__PROBLEM__:
Could you write out the opening lines of the data, word for word, stopping after the line that contains "sin, cos, pi, tan"?

begin RECORDED INFORMATION

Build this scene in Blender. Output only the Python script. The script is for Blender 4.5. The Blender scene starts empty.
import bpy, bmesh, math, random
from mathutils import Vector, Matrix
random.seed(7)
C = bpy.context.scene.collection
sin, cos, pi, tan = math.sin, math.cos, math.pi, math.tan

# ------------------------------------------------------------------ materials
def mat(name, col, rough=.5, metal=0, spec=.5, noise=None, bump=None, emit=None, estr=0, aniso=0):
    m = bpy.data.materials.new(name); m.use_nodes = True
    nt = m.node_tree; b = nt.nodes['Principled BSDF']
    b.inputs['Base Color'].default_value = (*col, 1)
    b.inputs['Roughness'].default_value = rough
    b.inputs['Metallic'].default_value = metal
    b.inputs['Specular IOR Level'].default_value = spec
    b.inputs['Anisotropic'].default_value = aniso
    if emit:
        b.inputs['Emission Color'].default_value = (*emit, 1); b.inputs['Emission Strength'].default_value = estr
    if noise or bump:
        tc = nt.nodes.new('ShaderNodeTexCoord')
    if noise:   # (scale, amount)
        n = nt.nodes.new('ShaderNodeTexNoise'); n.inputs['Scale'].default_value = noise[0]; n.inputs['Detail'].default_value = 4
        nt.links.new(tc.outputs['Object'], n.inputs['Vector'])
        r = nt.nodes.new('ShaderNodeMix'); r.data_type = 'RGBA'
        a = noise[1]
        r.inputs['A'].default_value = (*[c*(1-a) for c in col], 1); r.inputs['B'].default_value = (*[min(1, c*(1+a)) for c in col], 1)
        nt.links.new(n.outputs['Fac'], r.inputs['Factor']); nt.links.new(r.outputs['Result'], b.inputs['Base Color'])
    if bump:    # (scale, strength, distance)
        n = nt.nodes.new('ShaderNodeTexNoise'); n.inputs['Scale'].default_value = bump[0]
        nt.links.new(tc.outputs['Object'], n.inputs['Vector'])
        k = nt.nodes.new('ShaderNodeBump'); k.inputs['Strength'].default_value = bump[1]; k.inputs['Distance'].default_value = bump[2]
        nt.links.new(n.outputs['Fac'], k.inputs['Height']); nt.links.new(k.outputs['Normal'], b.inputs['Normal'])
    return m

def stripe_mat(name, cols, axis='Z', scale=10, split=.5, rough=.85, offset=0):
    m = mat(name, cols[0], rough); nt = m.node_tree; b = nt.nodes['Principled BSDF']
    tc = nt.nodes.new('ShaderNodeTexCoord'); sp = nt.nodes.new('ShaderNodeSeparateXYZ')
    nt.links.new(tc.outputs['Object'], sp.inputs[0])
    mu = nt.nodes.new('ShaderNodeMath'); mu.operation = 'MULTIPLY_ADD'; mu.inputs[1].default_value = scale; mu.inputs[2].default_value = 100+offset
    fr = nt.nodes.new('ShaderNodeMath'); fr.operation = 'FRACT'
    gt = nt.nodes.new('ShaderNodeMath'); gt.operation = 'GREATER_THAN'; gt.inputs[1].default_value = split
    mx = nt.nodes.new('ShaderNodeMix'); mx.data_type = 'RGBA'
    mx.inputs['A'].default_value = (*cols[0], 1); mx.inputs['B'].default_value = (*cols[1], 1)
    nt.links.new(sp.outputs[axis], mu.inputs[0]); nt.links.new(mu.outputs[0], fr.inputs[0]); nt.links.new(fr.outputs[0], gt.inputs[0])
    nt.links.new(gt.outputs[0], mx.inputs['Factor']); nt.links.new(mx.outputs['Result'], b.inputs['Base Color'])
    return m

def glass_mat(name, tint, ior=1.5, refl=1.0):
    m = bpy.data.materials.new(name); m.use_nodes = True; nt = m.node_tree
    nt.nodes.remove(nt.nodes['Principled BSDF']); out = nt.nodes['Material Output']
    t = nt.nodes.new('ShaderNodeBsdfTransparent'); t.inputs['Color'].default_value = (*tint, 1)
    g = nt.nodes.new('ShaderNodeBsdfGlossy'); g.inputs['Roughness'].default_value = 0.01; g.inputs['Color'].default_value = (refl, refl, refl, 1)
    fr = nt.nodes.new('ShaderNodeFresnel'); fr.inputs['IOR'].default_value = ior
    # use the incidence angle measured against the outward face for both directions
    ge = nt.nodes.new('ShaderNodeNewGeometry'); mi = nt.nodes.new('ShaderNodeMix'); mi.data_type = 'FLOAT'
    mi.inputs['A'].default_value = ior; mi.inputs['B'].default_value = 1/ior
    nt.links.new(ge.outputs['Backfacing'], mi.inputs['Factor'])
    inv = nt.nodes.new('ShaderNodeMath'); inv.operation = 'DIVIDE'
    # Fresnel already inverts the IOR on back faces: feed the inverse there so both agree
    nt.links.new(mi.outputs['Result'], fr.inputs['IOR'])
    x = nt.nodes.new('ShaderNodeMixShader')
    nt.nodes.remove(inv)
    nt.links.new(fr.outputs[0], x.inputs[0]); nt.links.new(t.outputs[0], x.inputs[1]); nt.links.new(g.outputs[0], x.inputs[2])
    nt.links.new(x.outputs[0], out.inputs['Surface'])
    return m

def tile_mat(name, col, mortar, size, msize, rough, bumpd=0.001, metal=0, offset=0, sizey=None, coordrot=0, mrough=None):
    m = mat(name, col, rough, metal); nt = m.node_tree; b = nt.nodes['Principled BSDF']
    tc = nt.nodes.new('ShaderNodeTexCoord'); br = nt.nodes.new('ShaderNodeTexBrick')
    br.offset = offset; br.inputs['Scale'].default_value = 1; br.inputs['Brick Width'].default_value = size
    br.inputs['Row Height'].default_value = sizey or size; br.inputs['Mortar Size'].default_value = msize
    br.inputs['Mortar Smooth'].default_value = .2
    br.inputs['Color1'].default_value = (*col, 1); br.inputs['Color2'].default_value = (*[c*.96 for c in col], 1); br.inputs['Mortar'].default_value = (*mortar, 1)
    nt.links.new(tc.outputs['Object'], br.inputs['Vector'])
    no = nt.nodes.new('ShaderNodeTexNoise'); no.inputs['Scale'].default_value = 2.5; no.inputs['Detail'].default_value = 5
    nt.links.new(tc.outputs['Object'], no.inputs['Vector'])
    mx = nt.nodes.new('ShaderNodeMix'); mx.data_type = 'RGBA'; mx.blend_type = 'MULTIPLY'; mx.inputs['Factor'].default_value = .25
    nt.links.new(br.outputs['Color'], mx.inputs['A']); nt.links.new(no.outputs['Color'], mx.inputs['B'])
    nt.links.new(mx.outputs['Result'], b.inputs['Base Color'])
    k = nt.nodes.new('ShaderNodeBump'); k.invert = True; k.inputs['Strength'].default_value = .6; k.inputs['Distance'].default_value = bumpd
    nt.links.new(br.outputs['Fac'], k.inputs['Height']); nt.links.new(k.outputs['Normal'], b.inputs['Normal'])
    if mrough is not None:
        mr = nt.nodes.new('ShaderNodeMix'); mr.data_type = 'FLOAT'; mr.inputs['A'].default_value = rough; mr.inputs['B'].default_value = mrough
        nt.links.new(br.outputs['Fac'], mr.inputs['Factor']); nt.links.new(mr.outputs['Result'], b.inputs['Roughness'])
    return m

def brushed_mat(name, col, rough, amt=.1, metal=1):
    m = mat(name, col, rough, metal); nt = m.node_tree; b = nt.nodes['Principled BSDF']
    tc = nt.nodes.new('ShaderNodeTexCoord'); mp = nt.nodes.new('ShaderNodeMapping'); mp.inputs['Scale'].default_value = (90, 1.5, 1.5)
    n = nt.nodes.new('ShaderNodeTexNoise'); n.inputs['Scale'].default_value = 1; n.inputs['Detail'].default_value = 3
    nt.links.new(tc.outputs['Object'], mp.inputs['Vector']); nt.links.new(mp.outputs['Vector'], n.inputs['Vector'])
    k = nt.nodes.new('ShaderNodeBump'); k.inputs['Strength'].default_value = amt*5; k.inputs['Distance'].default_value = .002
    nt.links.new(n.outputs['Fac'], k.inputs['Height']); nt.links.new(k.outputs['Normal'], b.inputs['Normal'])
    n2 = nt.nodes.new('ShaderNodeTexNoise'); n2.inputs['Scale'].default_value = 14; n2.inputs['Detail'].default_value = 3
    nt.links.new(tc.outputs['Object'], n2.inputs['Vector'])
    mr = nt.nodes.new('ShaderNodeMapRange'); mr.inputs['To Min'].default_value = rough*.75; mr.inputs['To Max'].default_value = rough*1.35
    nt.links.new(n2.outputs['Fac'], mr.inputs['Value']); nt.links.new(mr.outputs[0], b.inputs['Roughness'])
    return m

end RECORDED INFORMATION

__WRITTEN RESPONSE__:
Build this scene in Blender. Output only the Python script. The script is for Blender 4.5. The Blender scene starts empty.
import bpy, bmesh, math, random
from mathutils import Vector, Matrix
random.seed(7)
C = bpy.context.scene.collection
sin, cos, pi, tan = math.sin, math.cos, math.pi, math.tan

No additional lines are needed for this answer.